Adrian Hilton, Columbia Threadneedle Investments
The Italian election result looks messy, but we don’t think that the chances of Italy leaving the eurozone have gone up materially. The Five Star Movement and the Northern League have both had a very good election, while Renzi’s PD and – more surprisingly – Berlusconi’s Forza Italia have suffered.
The arithmetic of government-formation won’t be clear until we know how the parliamentary seats will be distributed. Neither Five Star nor the centre-right (LN/FI) coalition can govern alone, but it seems likely that the future administration will feature one anti-establishment party or another. The reaction of bond markets has been fairly restrained so far; the really negative outcome for markets would be a coalition comprising both the Lega and Five Star.
Such a scenario would probably worsen relations with the European Commission, especially around fiscal targets. But we are a long way from Italy ditching the euro: both anti-establishment parties have toned down their euro-scepticism in recent months and surveys continue to show a popular majority in favour of membership of the single currency. The constitutional obstacles to a Brexit-style referendum in Italy are in any case considerable.
Most likely we’ll see a protracted period of horse trading and uncertainty while the hung parliament is resolved. At worst, Italy will be back to the polls in a few months. Despite that uncertainty, we think euro break-up risk is at its lowest for years. And in the context of solid economic growth across the eurozone, we think peripheral government bond spreads can continue to converge gently towards those of the core.
Claudio Ferrarese, Fidelity International
The Italian elections at the weekend resulted in a hung parliament, although the results show a victory for populist parties at the expense of the more orthodox political class. It is important to note that these results, while relevant, are not a surprise. Electoral polls have been showing a growing support for the more populist parties for quite a few months, and the Five Star Movement (M5S) has had a very strong following among the electorate for a while especially in the south of the country.

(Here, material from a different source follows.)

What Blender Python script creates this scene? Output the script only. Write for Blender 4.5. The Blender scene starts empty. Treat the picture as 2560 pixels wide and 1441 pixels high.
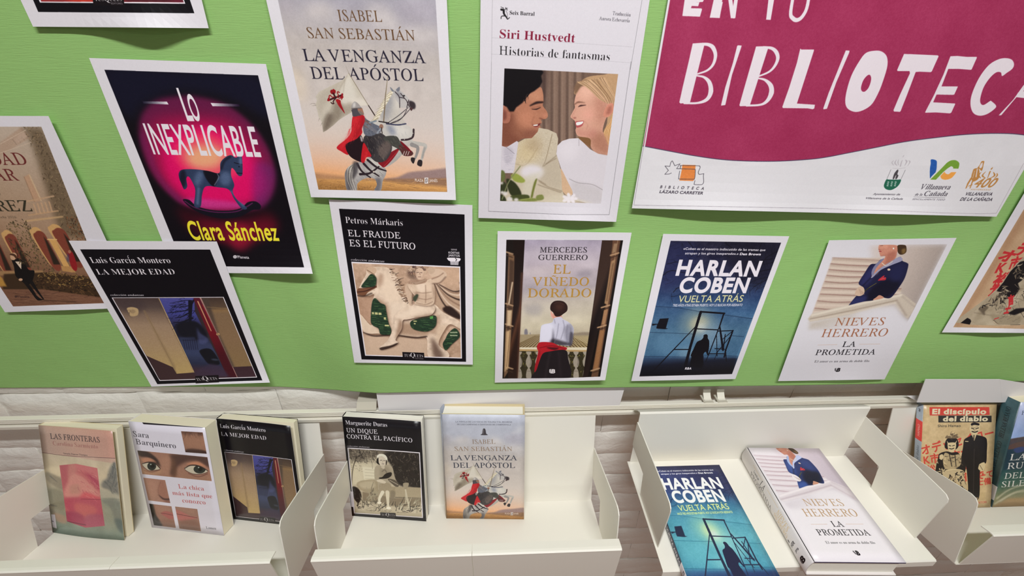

What is the market reaction? Not a lot, at the time of writing BTPs – Multi-year Treasury Bonds Buoni del Tesoro Poliennali – are only few basis points wider telling you that market is not surprised by this outcome. A coalition was considered a good outcome but the market preference was for one involving mainly the traditional parties. Now, however, it looks increasingly unlikely that populist parties, and the M5S in particular, can be left out of a broad coalition given the election result.
Going forward the exact market reaction would depend on how diluted M5S would be in such a coalition — the softer their stance will become, as they negotiate with other parties, the better for BTPs at least initially. The market doesn’t like uncertainty, so it makes sense that the initial reaction might be a cold one until the fiscal path taken by the new government is better known.
Azad Zangana, Schroders
Italy is not usually known for its political stability, so the results of its general election come as no surprise. The bitter and divisive contest yielded no overall winner, but the swing towards populist extremist parties should be a concern.
The election result is very important for international investors, especially given the size of the Italian economy. While Eurosceptic parties have done well, exit from the euro and EU are low risk. This is because Italy's constitution does not allow for such a vote, and a change in the constitution would require a two-thirds majority, which left and right wing Eurosceptic parties do not command.
The bigger risk is fiscal slippage, and possibly the rolling back of important reforms from recent years. This would put Italy on a collision course with the European Commission, and may even awaken the dormant bond vigilantes.
A government led by extremist parties could prompt international investors to dump Italian government bonds, causing yields to rise sharply on its huge mountain of government debt worth around as €2.2 trillion euros or 133% of GDP at the end of 2017. For now, bond buying by the European Central Bank is likely to keep markets calm. However, we do expect quantitative easing to end later this year, making Italy more vulnerable.